▶ Part of a data file
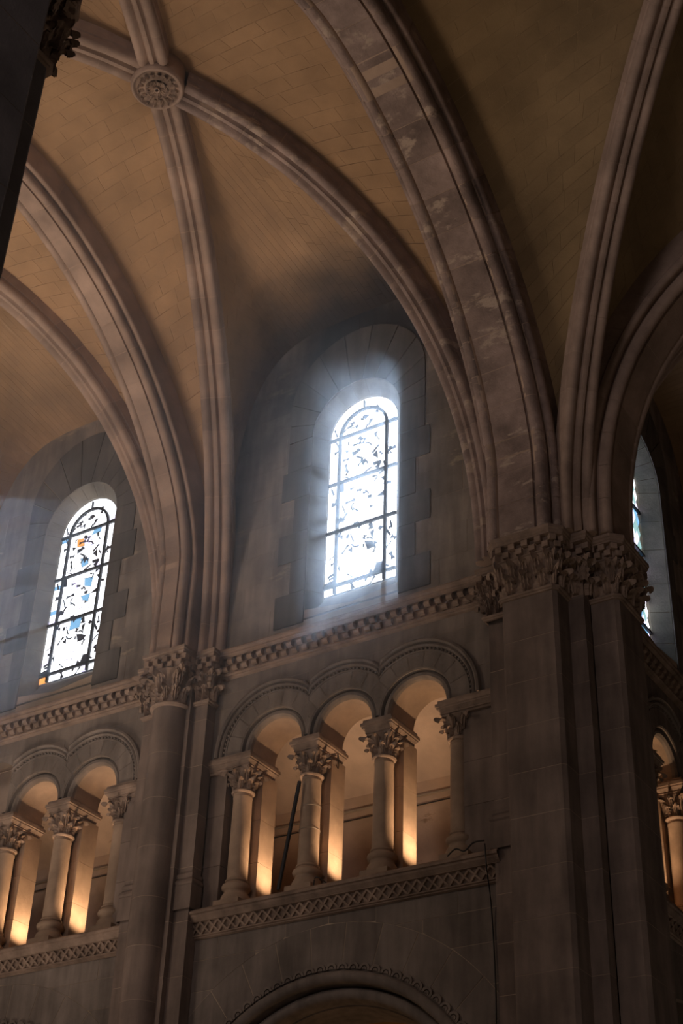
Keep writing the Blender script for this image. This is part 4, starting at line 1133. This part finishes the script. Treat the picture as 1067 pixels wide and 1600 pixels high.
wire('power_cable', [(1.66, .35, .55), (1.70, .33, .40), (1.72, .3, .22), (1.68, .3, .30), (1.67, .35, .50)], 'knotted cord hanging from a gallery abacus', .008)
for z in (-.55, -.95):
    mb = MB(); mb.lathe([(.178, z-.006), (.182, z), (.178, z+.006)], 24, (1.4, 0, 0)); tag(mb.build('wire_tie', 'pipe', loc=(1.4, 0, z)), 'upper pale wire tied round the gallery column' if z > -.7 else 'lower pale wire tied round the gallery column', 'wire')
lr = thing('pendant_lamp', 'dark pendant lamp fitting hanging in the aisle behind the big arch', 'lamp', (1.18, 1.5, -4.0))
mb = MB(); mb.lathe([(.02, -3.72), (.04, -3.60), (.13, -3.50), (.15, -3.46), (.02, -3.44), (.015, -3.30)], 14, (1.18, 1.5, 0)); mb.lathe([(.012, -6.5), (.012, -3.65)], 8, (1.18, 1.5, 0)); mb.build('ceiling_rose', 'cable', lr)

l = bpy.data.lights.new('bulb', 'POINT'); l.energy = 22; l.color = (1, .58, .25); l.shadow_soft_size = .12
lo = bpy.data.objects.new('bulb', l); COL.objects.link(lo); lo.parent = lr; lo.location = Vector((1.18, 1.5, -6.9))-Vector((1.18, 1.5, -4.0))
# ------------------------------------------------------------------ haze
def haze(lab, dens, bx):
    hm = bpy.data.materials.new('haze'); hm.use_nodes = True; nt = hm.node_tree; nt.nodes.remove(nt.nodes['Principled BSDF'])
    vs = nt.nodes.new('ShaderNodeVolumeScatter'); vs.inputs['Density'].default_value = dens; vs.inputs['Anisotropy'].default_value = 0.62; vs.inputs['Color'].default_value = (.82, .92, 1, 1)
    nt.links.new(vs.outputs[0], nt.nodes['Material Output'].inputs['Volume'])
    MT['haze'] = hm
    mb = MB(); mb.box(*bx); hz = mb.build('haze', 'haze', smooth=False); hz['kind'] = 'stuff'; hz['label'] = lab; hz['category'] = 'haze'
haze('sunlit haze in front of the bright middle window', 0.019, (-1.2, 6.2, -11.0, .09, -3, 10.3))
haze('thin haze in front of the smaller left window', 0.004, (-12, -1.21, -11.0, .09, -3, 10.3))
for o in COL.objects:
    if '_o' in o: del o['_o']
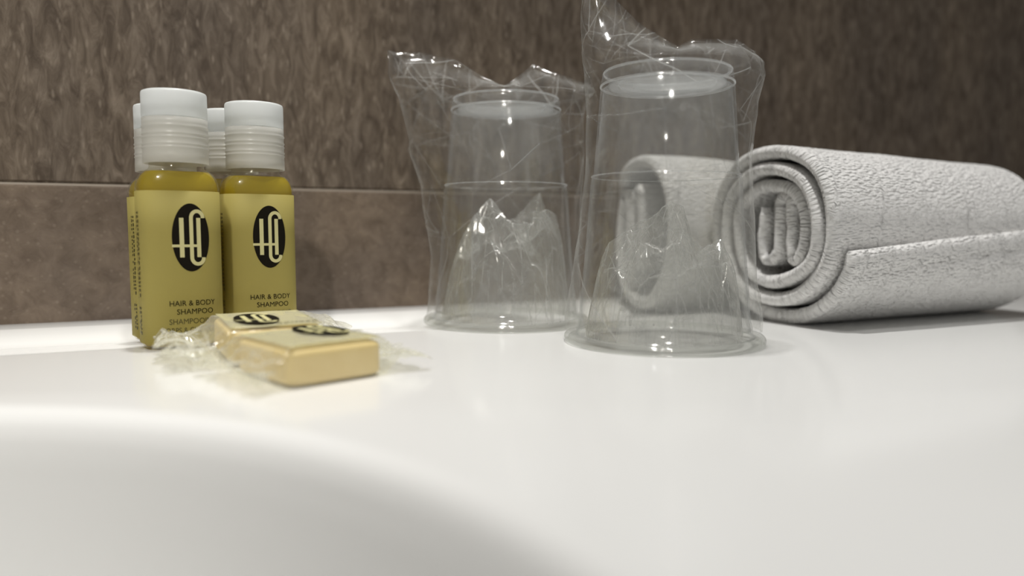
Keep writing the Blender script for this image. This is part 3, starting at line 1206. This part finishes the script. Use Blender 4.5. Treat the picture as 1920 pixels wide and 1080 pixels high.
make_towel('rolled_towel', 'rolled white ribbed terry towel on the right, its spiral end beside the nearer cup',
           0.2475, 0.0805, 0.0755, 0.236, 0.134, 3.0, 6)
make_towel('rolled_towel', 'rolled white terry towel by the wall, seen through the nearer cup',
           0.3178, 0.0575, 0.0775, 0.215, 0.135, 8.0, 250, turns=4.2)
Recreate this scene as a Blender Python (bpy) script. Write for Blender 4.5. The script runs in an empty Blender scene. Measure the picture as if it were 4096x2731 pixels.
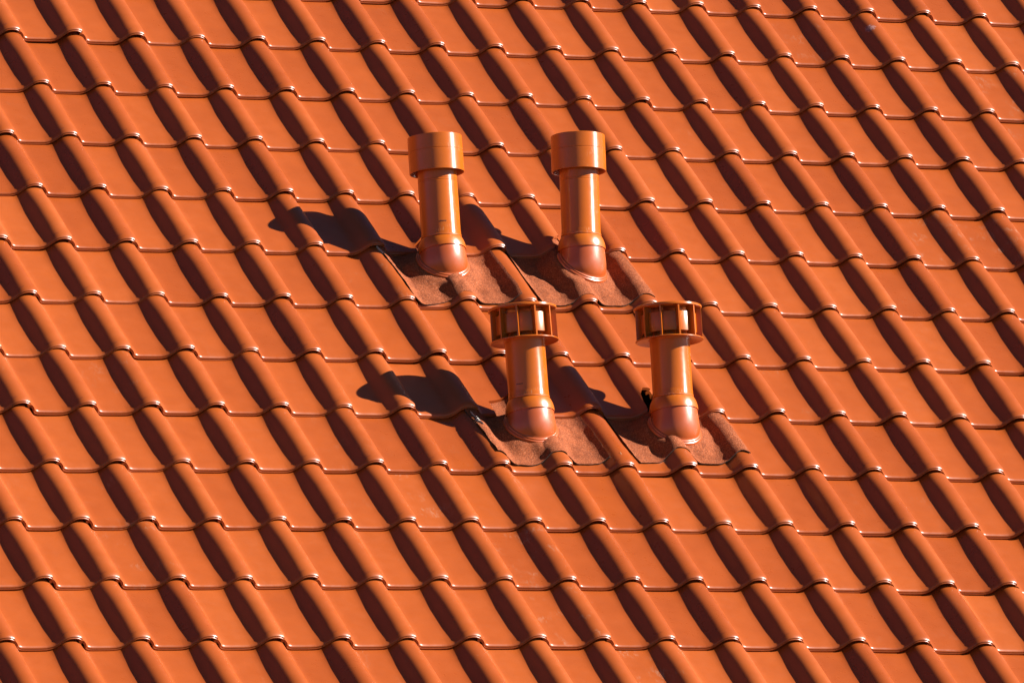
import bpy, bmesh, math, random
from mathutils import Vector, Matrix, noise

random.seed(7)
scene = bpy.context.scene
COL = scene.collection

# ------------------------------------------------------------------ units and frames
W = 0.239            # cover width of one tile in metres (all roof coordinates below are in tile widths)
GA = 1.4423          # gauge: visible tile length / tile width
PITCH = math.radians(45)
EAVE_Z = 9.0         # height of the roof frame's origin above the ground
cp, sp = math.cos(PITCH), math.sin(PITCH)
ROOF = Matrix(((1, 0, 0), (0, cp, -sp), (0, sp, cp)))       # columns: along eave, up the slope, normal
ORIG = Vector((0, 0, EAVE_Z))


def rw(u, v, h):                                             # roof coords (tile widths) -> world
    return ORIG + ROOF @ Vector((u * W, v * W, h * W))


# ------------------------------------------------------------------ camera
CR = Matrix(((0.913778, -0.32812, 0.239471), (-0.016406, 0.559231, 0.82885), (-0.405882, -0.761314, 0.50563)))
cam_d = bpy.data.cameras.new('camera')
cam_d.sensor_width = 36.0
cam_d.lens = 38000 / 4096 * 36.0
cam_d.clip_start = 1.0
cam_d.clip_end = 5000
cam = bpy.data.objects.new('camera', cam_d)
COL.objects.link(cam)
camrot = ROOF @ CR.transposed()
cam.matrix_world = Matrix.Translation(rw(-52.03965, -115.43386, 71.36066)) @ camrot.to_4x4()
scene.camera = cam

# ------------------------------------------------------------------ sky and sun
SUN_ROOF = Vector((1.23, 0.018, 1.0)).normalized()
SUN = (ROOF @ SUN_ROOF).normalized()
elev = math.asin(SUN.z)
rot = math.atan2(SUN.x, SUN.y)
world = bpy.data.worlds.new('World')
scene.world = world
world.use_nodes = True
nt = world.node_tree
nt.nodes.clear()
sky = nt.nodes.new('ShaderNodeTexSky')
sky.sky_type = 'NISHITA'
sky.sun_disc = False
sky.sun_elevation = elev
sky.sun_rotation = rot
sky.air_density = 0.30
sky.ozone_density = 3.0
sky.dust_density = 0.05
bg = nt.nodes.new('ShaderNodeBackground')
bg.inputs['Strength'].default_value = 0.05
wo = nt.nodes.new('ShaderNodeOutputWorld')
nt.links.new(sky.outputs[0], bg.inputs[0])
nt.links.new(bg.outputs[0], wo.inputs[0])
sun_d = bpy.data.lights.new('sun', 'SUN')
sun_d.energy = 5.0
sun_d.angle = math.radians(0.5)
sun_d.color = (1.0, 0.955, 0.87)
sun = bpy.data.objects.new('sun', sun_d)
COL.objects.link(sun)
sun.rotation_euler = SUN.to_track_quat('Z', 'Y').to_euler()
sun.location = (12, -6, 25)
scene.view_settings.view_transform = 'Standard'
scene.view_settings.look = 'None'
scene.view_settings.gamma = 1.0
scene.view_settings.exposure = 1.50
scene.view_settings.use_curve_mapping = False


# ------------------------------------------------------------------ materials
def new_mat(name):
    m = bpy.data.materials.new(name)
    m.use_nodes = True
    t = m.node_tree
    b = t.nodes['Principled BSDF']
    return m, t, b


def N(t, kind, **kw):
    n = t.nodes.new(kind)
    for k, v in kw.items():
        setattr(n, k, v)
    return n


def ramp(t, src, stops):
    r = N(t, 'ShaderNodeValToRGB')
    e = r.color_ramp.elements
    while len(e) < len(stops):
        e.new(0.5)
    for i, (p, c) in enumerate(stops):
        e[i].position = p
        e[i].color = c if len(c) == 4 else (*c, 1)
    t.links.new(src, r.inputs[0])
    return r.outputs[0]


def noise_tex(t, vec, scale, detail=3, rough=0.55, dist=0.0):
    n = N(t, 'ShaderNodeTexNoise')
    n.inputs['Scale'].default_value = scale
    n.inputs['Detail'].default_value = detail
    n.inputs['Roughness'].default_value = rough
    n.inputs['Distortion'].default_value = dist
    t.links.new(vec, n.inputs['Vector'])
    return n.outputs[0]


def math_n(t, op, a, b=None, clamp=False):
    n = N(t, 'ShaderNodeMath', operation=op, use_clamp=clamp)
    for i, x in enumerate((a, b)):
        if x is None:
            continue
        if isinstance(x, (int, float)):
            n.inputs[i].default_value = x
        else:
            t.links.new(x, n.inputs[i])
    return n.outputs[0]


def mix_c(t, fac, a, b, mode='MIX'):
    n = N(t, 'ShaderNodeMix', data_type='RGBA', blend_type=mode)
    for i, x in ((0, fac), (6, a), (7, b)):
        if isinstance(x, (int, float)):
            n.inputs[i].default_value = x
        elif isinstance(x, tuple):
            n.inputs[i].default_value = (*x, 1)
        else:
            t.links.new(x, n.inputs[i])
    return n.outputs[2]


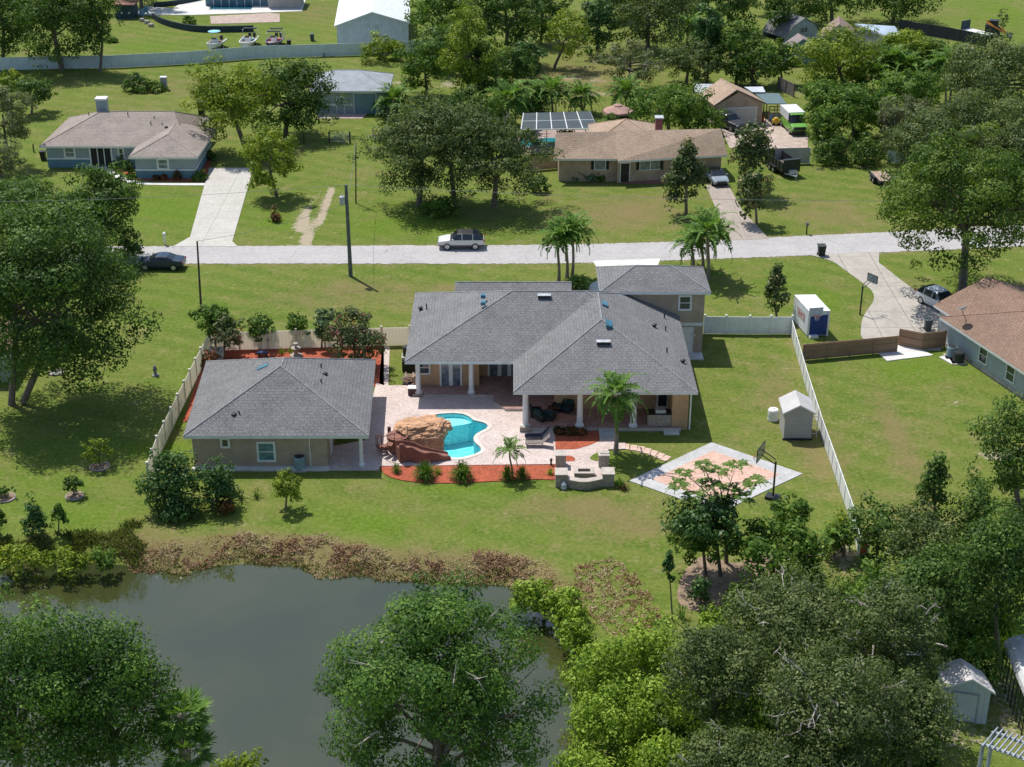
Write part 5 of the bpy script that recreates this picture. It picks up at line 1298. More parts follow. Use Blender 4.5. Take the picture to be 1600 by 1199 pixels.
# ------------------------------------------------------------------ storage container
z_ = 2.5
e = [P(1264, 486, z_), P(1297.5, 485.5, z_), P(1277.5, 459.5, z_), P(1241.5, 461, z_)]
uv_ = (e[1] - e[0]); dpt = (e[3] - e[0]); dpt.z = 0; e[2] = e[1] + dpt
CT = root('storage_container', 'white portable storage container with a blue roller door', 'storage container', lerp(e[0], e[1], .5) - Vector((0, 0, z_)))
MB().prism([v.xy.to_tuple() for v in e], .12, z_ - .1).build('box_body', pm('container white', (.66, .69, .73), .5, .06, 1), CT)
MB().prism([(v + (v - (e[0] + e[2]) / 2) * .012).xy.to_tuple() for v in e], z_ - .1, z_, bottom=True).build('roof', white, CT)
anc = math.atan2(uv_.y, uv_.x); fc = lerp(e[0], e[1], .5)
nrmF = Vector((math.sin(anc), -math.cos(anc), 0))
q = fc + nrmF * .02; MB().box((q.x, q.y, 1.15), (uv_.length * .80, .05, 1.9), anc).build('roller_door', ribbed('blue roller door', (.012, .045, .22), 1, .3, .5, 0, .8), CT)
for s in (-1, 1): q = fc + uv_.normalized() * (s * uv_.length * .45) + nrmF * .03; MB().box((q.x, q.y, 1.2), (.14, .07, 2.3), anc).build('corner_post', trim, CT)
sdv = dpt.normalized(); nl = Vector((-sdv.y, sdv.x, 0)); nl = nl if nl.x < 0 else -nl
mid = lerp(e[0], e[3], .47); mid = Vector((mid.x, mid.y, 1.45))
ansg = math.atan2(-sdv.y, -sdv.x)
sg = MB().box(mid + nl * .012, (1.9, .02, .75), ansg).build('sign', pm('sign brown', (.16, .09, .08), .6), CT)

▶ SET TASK
Starting at the line containing "Recreate this scene" and stopping after the line containing "ORIG = Vector((0, 0, EAVE_Z))", give the lines again exactly and leave out every image.

▶ FULL OUTPUT
Recreate this scene as a Blender Python (bpy) script. Write for Blender 4.5. The script runs in an empty Blender scene. Measure the picture as if it were 4096x2731 pixels.
import bpy, bmesh, math, random
from mathutils import Vector, Matrix, noise

random.seed(7)
scene = bpy.context.scene
COL = scene.collection

# ------------------------------------------------------------------ units and frames
W = 0.239            # cover width of one tile in metres (all roof coordinates below are in tile widths)
GA = 1.4423          # gauge: visible tile length / tile width
PITCH = math.radians(45)
EAVE_Z = 9.0         # height of the roof frame's origin above the ground
cp, sp = math.cos(PITCH), math.sin(PITCH)
ROOF = Matrix(((1, 0, 0), (0, cp, -sp), (0, sp, cp)))       # columns: along eave, up the slope, normal
ORIG = Vector((0, 0, EAVE_Z))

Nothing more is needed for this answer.